Greg Jones And The Rays Were Meant To Be

If you believe in omens, Greg Jones was meant to play for the Rays.

And if you really believe, he was meant to be drafted by them with the 22nd overall pick.

When Jones signed up to play baseball for the first time as a 6-year-old in Raleigh, N.C., he was assigned to play on the Devil Rays team. And the jersey he was given bore No. 22.

“It’s like a dream come true if you think about it,” his father Greg Sr. said at Tropicana Field when Greg Jr. made it official, signing a slot deal for $3,027,000 before starting his pro career at short-season Hudson Valley.

The Rays were most attracted to the blazing speed Jones showed at UNC Wilmington, but they consider his all-around tools and overall package to be a good fit.

“We have somebody who we think has the ingredients, not just physically, but mentally, character, all the things that we’re looking for,” scouting director Rob Metzler said.

The Rays said they planned to let Jones play shortstop this year, but they are also considering moving the switch-hitter to center field to take advantage of his speed.

Jones had the opportunity to turn pro coming out of high school in Cary, N.C., when he was the Orioles’ 17th-round pick in 2017. But he decided to go to college, which also helped lead him to the Rays.

“That was the best thing we could have done for him,” Greg Sr. said. “He wasn’t ready coming out of high school. He had to get a little bigger, a little stronger.”

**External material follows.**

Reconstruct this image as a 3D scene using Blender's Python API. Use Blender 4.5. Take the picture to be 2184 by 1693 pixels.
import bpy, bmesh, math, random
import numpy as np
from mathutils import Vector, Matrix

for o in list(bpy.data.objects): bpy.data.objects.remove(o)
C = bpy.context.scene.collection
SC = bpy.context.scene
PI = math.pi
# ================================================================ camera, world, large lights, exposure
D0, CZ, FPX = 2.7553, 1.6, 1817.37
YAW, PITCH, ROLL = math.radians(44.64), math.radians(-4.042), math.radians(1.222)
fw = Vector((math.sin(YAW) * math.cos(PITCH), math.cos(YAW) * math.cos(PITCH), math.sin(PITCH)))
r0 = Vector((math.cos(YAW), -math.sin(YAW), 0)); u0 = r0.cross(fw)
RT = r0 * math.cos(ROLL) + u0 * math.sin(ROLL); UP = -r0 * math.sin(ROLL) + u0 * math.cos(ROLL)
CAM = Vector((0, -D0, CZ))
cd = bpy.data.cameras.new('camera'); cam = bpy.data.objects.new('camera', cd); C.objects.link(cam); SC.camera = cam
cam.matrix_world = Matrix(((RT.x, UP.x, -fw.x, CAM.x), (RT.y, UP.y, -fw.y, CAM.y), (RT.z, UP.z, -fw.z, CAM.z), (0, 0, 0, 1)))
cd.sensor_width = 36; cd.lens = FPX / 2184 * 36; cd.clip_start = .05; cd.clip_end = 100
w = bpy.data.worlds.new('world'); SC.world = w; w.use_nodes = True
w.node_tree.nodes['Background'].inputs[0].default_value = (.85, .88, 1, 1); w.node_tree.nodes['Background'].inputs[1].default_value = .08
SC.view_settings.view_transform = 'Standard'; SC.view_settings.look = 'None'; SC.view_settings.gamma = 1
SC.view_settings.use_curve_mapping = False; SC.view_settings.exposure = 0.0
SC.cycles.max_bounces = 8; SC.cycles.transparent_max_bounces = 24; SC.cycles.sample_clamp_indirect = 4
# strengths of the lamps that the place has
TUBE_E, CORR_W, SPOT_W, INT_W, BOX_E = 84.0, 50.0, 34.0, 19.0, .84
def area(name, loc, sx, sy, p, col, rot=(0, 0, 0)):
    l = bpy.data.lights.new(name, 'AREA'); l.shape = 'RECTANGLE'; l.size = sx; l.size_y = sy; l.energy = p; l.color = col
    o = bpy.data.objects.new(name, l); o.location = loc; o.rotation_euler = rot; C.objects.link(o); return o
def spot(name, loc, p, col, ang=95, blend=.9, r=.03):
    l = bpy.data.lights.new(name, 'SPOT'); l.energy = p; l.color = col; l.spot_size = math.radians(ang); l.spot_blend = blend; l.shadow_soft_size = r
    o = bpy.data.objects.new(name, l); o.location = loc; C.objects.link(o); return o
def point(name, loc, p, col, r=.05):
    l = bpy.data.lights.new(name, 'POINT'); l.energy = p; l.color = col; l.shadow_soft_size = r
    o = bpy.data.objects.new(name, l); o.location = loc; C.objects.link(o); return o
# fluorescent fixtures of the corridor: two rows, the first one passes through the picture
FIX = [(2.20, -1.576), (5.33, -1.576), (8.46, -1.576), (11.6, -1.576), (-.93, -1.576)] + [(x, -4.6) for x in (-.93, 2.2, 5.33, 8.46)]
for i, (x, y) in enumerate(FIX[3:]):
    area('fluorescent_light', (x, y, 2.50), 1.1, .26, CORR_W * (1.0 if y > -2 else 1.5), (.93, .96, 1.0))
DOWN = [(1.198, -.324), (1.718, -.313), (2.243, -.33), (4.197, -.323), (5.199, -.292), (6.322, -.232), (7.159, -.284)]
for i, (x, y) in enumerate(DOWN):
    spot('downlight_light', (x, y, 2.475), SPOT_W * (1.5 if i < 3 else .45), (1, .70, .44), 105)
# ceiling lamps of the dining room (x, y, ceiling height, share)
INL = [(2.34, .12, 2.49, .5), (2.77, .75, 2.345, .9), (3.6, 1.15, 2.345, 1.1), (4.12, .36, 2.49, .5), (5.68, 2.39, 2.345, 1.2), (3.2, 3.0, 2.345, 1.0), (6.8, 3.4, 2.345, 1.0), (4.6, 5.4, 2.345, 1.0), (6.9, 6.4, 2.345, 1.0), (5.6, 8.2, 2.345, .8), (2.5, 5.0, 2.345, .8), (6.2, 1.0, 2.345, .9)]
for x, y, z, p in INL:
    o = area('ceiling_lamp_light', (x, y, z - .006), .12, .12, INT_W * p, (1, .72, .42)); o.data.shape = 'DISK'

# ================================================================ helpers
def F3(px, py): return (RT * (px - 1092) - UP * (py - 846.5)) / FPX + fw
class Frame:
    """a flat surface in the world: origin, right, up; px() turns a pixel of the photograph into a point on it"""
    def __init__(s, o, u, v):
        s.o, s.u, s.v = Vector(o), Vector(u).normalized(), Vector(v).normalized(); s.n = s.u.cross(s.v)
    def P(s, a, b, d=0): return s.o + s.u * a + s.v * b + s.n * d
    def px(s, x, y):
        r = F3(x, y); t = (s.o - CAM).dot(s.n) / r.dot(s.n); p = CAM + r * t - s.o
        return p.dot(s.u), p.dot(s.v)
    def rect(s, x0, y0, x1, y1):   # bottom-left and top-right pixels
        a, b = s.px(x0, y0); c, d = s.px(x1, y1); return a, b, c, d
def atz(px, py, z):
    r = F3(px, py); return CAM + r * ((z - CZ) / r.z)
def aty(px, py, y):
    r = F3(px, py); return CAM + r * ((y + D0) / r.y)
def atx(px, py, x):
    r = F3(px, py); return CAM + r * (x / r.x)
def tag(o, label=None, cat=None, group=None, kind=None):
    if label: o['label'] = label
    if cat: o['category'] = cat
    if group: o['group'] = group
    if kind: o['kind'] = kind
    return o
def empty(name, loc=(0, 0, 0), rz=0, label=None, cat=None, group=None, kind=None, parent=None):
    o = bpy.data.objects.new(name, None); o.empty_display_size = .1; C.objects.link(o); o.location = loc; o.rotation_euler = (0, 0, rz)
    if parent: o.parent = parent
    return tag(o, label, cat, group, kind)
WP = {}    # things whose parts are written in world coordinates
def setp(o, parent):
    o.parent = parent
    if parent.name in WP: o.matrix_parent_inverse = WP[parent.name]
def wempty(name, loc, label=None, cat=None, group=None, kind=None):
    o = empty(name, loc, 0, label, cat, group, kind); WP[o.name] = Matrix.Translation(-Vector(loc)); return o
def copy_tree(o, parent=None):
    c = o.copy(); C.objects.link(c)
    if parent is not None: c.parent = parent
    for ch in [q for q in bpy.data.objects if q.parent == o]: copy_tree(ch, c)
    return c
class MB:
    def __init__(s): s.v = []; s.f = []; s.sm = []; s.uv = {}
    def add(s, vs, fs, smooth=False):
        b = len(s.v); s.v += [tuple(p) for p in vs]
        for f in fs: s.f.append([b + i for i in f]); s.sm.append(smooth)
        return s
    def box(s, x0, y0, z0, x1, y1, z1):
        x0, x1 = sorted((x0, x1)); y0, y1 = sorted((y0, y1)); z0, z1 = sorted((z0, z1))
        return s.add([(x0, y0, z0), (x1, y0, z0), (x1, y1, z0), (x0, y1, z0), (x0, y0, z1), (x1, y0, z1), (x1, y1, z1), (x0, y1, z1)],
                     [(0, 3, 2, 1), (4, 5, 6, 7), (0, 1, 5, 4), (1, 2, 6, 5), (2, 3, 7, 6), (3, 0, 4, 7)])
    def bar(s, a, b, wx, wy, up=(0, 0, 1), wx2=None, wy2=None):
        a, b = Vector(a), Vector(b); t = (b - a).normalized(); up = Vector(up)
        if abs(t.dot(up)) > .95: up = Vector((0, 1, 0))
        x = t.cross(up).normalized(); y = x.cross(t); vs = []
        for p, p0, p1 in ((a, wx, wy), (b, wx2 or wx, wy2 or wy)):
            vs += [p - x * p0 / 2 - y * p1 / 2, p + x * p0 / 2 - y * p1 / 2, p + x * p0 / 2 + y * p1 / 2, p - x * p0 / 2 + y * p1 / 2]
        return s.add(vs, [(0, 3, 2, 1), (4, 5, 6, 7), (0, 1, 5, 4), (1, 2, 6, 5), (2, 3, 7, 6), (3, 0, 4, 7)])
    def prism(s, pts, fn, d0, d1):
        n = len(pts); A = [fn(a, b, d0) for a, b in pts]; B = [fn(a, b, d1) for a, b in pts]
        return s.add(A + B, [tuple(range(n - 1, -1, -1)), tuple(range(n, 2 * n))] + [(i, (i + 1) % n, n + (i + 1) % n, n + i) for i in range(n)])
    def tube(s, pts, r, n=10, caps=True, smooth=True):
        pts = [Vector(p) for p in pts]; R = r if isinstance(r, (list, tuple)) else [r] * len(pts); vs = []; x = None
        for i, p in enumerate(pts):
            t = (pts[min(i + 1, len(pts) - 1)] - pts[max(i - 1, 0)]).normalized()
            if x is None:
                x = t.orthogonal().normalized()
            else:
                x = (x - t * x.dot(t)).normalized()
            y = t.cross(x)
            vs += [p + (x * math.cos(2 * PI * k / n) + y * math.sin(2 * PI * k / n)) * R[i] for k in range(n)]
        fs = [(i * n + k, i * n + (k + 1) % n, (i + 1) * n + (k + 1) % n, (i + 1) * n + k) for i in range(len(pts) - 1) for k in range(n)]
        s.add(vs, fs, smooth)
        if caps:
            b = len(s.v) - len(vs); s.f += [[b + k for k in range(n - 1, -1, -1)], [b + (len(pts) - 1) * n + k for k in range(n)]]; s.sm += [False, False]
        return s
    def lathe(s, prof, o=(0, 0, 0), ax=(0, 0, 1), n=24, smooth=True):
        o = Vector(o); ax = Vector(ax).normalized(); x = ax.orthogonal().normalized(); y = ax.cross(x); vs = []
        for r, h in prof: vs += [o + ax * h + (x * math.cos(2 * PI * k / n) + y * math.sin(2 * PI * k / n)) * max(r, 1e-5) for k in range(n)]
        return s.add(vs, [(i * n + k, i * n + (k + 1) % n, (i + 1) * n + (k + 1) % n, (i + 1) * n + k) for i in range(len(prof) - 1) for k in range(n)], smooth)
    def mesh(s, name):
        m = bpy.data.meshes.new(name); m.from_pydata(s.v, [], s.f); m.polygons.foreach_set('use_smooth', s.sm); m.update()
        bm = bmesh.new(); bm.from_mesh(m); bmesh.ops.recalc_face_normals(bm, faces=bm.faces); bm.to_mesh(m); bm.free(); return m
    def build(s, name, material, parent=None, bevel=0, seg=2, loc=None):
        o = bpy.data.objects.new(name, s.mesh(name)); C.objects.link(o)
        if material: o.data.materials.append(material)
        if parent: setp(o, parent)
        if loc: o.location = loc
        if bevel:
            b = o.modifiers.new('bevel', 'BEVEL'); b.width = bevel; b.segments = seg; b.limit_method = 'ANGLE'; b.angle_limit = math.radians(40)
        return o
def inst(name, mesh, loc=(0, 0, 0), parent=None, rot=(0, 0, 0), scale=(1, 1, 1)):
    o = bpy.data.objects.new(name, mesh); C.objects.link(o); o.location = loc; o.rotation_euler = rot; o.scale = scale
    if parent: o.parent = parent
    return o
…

Jones has more reason to feel comfortable with the Rays.

The first time he saw a major league game? You probably guessed it by now: he watched the Rays play at Tropicana Field against the Yankees during a 2004 family trip to Florida.

Standing on the Trop turf and looking around at field level on his first official day with the organization, Jones felt at home.

“It feels a little bit more my size now,” Jones said. “It looked a lot bigger back then. So I just can’t wait to be playing in a place like this.”

COOL RAYS

— Third baseman Mike Brosseau, signed as a nondrafted free agent out of Oakland University, was called up in late June to make his big league debut.

— Among a series of midseason promotions, the Rays moved shortstop Wander Franco from low Class A Bowling Green to high Class Class A Charlotte, Vidal Brujan and Tyler Walls from Charlotte to Double-A Montgomery and called up 2017 top pick Brendan McKay.